■ **What you will do**:
Locate every line in the material below that has the word "scene". Copy each of those lines.

■ **Supplied material**:
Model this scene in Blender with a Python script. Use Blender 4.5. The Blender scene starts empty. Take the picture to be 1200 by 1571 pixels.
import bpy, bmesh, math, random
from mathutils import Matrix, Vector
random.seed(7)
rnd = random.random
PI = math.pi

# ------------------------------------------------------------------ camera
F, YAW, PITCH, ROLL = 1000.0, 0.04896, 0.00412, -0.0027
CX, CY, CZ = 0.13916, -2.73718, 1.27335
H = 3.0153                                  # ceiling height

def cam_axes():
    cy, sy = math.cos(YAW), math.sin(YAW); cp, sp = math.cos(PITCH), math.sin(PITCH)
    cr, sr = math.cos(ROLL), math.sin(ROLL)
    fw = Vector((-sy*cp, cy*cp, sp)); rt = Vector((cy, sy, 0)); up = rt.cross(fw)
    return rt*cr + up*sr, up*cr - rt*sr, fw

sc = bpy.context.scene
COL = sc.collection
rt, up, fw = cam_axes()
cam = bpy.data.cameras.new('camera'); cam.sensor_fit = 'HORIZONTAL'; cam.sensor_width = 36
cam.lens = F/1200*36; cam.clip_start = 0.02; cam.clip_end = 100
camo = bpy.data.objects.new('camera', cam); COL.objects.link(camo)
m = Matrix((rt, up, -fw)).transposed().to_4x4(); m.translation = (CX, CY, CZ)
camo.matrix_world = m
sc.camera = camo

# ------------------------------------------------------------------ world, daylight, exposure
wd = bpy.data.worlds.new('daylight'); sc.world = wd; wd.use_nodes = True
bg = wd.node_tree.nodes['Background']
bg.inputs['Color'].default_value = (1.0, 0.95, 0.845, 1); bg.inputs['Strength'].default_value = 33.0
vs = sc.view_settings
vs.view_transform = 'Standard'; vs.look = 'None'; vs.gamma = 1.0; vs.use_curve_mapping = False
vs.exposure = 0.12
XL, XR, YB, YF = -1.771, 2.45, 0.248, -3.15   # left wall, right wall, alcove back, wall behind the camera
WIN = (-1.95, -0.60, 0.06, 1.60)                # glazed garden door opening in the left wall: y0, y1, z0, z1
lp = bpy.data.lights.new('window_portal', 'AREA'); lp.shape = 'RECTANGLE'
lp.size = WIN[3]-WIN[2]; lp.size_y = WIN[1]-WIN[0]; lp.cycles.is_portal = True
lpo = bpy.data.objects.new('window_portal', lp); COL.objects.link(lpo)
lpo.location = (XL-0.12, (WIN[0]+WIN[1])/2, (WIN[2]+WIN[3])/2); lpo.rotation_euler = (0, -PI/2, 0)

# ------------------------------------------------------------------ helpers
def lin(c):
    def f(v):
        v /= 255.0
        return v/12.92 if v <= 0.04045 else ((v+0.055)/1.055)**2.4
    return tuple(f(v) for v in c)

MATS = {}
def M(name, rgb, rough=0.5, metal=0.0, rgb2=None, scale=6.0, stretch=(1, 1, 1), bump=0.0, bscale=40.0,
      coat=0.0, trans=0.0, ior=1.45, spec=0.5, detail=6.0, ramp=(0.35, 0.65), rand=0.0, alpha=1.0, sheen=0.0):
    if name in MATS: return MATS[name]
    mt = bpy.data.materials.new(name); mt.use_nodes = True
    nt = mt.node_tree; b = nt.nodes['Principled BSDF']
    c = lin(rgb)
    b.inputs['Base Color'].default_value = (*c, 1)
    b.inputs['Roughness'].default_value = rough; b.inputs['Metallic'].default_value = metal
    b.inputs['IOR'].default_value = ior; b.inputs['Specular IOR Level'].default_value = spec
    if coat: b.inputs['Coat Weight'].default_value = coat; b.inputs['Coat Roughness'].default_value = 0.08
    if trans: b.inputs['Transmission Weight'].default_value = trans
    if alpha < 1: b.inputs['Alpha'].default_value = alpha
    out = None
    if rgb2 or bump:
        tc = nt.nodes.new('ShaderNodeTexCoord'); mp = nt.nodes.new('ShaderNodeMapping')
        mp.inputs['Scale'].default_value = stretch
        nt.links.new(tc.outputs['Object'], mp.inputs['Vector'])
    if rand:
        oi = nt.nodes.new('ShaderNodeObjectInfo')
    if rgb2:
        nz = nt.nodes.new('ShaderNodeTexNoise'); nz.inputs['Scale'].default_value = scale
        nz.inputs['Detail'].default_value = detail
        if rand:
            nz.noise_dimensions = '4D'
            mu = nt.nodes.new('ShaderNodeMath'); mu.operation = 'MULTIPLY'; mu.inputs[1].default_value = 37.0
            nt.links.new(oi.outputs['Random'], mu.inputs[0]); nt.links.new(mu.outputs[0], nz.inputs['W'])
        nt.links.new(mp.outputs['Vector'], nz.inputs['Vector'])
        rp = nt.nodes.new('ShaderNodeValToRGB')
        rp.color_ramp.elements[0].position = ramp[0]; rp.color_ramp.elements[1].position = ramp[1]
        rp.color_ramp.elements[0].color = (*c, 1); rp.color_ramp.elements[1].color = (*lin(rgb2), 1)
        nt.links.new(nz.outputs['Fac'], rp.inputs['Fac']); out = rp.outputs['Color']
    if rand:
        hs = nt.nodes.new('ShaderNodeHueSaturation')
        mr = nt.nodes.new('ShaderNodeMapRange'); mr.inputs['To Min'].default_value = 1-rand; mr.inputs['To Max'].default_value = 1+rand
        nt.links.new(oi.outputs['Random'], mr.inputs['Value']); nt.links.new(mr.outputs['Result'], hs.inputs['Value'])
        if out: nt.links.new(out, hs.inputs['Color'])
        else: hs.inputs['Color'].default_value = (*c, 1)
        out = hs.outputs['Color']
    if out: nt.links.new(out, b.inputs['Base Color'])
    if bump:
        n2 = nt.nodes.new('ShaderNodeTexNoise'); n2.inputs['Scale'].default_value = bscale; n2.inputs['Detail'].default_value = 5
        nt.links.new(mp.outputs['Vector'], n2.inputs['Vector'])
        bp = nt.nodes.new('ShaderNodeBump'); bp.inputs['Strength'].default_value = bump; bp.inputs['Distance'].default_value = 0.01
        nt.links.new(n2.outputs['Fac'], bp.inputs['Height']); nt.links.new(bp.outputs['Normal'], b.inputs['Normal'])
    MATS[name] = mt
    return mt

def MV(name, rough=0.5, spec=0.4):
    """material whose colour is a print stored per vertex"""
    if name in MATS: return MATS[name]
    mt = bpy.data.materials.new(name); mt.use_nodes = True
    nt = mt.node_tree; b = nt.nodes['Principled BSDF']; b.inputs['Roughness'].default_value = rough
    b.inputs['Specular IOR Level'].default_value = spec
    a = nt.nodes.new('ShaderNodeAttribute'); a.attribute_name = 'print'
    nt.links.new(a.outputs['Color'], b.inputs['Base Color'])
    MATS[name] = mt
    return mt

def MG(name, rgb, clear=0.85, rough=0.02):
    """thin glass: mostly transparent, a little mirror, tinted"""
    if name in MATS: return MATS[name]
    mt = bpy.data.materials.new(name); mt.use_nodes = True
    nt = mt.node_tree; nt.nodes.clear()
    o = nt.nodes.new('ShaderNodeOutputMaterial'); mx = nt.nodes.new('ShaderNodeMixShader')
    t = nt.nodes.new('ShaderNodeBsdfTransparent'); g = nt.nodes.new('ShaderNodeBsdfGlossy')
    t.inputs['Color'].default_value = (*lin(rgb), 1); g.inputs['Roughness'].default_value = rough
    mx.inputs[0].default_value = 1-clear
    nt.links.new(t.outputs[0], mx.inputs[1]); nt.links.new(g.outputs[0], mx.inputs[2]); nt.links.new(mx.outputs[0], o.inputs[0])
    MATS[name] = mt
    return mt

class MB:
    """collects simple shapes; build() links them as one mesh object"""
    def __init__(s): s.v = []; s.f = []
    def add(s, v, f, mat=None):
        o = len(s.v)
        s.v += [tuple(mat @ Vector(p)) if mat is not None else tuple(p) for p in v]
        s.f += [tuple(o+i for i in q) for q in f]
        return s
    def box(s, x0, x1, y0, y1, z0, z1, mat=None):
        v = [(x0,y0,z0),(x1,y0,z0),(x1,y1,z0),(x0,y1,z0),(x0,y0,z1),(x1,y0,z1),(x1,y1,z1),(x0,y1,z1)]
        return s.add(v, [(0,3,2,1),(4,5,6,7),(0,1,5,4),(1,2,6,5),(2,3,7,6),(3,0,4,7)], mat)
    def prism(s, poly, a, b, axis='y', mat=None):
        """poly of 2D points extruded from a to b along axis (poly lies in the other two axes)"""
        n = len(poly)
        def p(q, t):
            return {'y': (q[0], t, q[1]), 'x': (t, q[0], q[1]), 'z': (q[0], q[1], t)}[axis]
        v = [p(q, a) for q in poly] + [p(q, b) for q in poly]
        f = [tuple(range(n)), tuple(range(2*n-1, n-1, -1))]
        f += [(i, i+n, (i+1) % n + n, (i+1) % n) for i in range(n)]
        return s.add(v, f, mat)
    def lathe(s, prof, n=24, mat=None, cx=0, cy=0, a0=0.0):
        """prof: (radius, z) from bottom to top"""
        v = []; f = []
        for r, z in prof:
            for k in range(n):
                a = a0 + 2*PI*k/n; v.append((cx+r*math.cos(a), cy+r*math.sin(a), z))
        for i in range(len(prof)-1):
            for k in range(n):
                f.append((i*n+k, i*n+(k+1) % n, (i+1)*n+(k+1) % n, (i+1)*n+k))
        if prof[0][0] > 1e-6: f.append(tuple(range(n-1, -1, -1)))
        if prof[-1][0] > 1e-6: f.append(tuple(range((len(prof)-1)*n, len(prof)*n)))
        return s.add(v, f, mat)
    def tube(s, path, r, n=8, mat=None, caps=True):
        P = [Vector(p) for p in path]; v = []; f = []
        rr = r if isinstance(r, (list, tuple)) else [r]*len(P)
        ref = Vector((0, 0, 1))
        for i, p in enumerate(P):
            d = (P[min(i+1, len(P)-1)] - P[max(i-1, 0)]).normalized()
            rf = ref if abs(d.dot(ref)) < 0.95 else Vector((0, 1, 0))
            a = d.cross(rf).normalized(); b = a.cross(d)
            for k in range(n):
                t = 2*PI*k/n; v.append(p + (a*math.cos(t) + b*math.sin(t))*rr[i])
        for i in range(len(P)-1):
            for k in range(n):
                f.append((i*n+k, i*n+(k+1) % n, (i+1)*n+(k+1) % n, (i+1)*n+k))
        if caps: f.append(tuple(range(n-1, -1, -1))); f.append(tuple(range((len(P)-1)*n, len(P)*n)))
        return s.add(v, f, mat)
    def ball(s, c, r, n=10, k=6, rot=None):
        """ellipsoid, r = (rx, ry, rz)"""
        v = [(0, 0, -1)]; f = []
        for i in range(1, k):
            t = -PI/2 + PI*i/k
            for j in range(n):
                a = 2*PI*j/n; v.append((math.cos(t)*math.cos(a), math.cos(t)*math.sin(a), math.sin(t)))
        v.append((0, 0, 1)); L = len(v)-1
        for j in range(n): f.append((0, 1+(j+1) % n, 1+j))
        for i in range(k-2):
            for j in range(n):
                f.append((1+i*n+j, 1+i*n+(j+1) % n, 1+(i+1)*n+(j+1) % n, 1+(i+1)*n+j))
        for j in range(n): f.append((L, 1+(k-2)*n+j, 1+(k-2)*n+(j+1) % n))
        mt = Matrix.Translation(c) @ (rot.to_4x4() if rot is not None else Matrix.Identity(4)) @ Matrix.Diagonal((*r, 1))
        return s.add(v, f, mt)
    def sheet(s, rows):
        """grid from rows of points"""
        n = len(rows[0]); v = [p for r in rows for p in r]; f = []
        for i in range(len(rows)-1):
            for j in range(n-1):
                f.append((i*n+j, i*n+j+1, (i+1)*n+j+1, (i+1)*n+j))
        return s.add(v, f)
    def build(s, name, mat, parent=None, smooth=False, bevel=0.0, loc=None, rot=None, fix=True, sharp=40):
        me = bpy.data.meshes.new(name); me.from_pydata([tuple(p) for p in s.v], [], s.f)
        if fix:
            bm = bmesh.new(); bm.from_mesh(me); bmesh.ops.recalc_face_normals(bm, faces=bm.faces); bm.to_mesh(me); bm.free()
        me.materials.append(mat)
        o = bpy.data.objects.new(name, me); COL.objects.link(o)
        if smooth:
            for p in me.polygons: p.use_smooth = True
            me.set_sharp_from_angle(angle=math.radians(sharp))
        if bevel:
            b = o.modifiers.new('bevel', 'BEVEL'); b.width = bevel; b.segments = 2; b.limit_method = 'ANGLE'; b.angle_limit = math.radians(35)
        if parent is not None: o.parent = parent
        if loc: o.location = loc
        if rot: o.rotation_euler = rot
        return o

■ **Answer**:
Model this scene in Blender with a Python script. Use Blender 4.5. The Blender scene starts empty. Take the picture to be 1200 by 1571 pixels.
sc = bpy.context.scene